Flooring retailers are cautiously optimistic that a tax reform bill currently working its way through Congress will ultimately benefit their businesses by providing much-welcomed tax relief. Of course, the devil is in the details, and there are many issues still unresolved as House and Senate members hammer out a final measure that could be signed into law by year’s end. (See Editorial on page 4 of this issue for more analysis.)

Some flooring dealers appear well versed on the potential tax implications. Among them is Nick Freadreacea, owner of The Flooring Gallery in Louisville, Ky. “While this is a moving target and certainly has a lot to be resolved before it passes, anything that can help small-to-medium-size businesses is a big help for the flooring industry. If this actually puts money back into consumers’ pockets—and stimulates the economy—then we will all benefit from that. From a business owners’ standpoint, if this can reduce taxes and add to a businesses’ cash flow, then that will help strengthen the business itself and allow business to grow again.”

Reaction to the bill among small business advocates has been mixed. Some groups praised the measure, arguing that it’s the first meaningful tax reform in more than 30 years.
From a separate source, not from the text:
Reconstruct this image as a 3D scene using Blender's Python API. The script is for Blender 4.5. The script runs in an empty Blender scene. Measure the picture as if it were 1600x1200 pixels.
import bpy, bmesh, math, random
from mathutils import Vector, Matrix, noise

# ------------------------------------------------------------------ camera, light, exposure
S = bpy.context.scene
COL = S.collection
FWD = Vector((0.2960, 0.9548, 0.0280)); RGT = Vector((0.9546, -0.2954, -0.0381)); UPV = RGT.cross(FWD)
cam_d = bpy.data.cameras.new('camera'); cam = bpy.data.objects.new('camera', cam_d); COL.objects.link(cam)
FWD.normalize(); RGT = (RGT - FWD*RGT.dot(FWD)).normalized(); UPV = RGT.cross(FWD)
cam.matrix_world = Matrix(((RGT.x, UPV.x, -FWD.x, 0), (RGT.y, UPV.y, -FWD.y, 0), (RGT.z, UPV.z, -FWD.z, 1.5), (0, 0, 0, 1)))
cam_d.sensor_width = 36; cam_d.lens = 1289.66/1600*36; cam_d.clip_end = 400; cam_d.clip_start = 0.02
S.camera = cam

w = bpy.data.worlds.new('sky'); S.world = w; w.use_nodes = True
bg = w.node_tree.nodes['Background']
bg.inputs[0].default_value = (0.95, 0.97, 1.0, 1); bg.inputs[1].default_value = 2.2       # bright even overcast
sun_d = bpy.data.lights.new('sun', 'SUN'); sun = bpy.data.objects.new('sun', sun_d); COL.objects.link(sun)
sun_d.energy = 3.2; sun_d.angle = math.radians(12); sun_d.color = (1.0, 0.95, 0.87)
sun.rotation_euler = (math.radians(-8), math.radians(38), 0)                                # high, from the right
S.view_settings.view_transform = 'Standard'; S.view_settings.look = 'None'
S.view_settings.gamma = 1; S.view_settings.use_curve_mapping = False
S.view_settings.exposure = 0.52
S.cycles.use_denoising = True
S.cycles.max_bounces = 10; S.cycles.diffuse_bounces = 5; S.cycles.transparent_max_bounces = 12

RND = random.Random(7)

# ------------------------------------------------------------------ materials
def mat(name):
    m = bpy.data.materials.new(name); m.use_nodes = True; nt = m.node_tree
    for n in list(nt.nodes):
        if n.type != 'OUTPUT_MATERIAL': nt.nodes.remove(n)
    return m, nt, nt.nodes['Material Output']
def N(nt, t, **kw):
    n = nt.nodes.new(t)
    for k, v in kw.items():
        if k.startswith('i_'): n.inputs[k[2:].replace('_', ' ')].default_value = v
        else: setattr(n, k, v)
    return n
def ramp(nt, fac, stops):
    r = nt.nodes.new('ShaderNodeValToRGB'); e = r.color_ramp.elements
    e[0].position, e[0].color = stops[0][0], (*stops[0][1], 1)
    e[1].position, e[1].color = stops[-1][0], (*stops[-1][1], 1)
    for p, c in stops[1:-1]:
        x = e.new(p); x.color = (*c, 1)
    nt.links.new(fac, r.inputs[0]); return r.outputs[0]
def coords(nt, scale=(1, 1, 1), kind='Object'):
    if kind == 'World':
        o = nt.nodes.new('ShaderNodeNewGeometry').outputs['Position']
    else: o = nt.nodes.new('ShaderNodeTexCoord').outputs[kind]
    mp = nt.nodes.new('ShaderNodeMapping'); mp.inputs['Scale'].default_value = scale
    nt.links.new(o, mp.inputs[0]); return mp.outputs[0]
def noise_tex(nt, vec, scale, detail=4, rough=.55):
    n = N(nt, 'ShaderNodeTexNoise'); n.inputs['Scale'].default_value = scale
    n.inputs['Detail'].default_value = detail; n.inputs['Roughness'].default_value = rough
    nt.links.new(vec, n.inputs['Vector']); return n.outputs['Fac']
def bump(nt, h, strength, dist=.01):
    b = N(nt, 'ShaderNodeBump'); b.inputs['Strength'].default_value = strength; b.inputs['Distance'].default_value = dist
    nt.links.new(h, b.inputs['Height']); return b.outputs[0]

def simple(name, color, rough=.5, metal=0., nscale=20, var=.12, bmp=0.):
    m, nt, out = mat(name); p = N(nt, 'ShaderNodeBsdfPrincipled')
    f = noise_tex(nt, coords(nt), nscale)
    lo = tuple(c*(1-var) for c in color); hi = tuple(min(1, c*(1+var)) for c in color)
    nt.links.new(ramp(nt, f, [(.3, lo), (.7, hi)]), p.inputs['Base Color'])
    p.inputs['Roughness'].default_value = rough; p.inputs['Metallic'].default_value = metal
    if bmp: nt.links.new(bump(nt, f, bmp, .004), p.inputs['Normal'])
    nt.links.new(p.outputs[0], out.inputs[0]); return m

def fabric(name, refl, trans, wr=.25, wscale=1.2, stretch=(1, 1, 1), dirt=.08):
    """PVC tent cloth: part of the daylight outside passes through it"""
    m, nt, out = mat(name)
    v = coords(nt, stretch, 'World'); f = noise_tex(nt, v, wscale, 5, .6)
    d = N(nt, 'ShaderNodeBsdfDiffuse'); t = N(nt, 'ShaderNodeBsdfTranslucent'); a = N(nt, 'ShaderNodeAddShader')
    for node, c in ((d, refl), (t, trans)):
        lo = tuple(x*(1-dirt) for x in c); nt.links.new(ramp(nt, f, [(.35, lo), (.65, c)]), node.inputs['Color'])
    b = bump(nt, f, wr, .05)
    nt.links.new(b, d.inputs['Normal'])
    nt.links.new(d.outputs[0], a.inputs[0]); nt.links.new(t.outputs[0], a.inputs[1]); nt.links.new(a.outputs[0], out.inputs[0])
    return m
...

Others feel the bill doesn’t go far enough to help small businesses, with the more meaningful reform efforts focused on large corporations.

For their part, most flooring dealers put a positive spin on the tax plan. “My thought is if the Senate version passes, then the small business S corporations and LLCs will get to deduct 23% of the income before tax,” noted Bill Zeigler, co-owner of Charles F. Zeigler & Sons, Hanover, Pa. “Since this income typically went straight to their personal income and taxed as much as 39.6% I see a large benefit for owners. The results of these tax cuts are hard to predict, but I hope in the end the working middle class benefits.”

A lower corporate rate was also top of mind for Bobby Merideth, owner of Flooring America OKC, Oklahoma City. “A reduction in the corporate rate could add as much as 15% of taxable income to the bottom line. The additional money can be used to remodel stores, add employees or simply be placed in an interest-bearing account [if the interest rates increase].”

As presently crafted, people in high-tax, high-income states would pay more. That concerns retailers like Adam Joss, co-owner of the Vertical Connection Carpet One, Columbia, Md. “Based on headlines, I have mixed emotions and some of that stems from living in a high state tax state. Obviously, it’s tough to say because nothing has been finalized yet.”

Nonetheless, Joss said he is excited about the potential for a lower S-Corp rate. “That would put meaningful dollars back in our hands to invest in our staff/business or take home. My concerns center on two things: 1) the elimination of the state deduction; and 2) the elimination of the mortgage deduction. Both could negatively impact our customers, and that could impact our business. Only time will tell.”

Most dealers hesitated to give a full-throated endorsement of the plan because they don’t have all the details yet. As Flooring America OKC’s Meredith noted: “I would love to see simplification in the tax code. Unfortunately, it may never happen because ignorance of the tax code adds revenue to the treasury.”

Freadreacea of The Flooring Gallery sees the upside. “We have seen very little growth since the last [downturn] and this could really help the industry.”